Superior Seafood and Oyster Bar New Orleans pays over $200,000 in back wages and liquidated damages
NEW ORLEANS, LA – After an investigation by the U.S. Department of Labor’s Wage and Hour Division (WHD), the company that owns Superior Seafood and Oyster Bar New Orleans has paid $238,300 in back wages and liquidated damages to 222 employees, for violating the overtime requirements of the Fair Labor Standards Act (FLSA).
WHD investigators discovered the company's failure to combine the hours worked for employees who worked in more than one occupation to determine whether they worked more than 40 hours in the workweek and paid them straight time rates for hours which should have been paid at time and one half the regular rate.

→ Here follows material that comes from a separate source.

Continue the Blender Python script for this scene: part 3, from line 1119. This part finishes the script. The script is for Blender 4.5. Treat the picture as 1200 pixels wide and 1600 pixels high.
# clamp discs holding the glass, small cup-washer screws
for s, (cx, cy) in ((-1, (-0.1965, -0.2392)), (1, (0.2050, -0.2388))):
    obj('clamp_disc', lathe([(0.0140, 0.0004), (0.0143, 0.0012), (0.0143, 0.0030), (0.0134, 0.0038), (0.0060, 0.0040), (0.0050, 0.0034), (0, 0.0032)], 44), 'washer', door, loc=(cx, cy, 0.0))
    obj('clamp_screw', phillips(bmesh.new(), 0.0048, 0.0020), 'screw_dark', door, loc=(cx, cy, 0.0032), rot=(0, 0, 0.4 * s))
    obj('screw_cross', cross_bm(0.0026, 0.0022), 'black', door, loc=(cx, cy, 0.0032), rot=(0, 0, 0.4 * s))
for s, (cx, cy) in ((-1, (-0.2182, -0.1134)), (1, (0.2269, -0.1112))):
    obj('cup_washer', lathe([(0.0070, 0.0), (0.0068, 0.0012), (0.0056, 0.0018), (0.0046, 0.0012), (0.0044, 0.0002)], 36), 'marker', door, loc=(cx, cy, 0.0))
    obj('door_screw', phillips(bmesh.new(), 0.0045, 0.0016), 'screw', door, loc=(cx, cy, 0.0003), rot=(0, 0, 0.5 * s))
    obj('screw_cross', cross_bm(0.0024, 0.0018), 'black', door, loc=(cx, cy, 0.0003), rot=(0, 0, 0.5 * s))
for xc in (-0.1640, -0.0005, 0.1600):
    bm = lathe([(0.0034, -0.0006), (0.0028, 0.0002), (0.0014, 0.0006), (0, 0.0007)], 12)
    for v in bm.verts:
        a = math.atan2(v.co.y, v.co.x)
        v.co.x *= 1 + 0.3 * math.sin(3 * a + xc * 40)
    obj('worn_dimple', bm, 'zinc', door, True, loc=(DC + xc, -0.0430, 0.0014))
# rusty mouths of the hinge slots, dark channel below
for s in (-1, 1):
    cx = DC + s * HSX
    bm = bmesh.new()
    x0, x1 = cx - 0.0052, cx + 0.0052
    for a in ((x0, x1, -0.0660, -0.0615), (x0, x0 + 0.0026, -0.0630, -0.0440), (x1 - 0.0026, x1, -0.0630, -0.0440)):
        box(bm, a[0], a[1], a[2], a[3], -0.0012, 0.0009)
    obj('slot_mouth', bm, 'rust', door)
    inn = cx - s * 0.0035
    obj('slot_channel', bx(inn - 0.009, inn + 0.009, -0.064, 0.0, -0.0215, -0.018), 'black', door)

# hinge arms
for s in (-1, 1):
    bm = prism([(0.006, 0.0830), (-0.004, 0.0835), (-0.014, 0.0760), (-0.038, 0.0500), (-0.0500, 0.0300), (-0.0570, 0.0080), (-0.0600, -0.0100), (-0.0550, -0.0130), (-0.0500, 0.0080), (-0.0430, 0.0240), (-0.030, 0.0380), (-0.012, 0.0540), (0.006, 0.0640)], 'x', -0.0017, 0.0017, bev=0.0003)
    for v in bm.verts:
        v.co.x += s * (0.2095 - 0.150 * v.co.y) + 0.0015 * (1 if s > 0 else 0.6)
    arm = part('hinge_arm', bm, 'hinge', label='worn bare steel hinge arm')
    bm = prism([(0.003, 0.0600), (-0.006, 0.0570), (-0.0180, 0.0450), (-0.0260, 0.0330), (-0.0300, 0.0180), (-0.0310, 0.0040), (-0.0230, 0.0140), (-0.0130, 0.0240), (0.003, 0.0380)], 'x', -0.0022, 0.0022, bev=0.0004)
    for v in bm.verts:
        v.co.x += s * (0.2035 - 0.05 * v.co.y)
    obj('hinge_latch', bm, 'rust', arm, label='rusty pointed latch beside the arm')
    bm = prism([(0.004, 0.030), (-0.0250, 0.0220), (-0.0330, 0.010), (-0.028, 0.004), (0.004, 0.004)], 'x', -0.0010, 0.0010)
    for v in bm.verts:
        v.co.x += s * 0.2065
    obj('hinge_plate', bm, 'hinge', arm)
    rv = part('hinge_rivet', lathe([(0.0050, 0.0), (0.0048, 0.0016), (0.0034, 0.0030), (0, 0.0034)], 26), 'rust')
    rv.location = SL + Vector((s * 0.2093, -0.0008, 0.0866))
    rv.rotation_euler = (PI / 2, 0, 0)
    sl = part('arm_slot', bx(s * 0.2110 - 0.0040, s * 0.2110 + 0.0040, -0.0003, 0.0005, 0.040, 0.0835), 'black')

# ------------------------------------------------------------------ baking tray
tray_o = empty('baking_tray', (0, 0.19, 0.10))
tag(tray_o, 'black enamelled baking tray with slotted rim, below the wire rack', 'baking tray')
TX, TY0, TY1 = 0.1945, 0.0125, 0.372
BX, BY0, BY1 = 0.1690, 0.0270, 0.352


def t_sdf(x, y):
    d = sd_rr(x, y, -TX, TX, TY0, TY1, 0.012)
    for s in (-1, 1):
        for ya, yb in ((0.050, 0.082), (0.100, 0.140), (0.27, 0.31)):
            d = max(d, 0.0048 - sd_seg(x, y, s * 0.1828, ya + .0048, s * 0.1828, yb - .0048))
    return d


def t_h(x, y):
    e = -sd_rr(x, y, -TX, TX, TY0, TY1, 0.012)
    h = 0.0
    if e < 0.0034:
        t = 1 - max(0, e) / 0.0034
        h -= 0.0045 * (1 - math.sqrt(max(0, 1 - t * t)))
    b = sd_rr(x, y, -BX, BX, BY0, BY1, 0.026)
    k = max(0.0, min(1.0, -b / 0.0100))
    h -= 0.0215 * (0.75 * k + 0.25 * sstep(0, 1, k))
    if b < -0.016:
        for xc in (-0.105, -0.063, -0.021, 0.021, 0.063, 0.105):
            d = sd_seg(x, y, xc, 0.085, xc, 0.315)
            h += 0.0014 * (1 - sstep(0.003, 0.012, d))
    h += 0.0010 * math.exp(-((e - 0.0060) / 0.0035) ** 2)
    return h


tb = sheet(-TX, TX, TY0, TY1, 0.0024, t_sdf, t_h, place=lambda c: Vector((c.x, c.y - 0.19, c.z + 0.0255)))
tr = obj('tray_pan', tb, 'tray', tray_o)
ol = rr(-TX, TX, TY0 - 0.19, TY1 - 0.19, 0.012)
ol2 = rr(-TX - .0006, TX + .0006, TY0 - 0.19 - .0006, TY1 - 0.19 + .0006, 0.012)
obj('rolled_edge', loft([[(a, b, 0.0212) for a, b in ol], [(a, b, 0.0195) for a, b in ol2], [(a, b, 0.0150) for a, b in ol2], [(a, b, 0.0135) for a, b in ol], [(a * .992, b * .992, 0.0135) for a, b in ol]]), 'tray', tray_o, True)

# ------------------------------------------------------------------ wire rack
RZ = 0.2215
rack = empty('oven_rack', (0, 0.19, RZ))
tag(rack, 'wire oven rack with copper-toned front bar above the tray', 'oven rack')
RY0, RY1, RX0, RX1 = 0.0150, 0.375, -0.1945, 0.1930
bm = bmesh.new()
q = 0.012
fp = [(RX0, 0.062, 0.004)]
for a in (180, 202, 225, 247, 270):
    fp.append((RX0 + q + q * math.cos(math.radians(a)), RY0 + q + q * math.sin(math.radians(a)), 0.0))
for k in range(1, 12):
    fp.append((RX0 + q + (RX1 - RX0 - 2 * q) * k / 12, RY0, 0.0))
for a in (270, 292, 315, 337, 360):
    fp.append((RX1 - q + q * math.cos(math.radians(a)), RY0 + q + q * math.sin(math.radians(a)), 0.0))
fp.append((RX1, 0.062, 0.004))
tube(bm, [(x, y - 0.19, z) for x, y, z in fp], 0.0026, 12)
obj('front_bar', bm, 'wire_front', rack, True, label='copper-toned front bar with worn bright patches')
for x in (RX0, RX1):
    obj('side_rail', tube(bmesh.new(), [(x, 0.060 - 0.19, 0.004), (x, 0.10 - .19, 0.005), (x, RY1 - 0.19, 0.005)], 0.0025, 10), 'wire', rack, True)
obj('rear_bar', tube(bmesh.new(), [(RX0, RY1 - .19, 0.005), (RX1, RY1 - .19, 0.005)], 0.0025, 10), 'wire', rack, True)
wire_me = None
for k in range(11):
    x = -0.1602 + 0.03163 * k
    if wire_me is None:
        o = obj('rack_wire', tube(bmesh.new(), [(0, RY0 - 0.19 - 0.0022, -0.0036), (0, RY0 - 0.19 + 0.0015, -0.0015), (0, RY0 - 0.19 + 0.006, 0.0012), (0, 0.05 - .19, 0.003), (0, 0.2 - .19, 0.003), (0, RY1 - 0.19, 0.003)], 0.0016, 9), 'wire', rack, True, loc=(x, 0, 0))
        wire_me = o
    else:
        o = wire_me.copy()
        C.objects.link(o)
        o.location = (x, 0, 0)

In addition to this, the company didn't incentive bonuses earned by employees when determining their regular rates of pay to calculate overtime. Excluding those amounts resulted in the employer paying overtime at rates lower than those required by law.
“Other employers in this industry should use the outcome of this case as an opportunity to review their own payroll practices and make sure they comply with the law,” said Wage and Hour Division District Director Troy Mouton in New Orleans, Louisiana. “The U.S. Department of Labor is committed to educating employers and improving compliance with federal wage laws to ensure workers receive the wages they have earned and that employers compete on a level playing field.”
The popular New Orleans restaurant sits on the corner of St. Charles and Napoleon Avenue and has been in operation since 2012.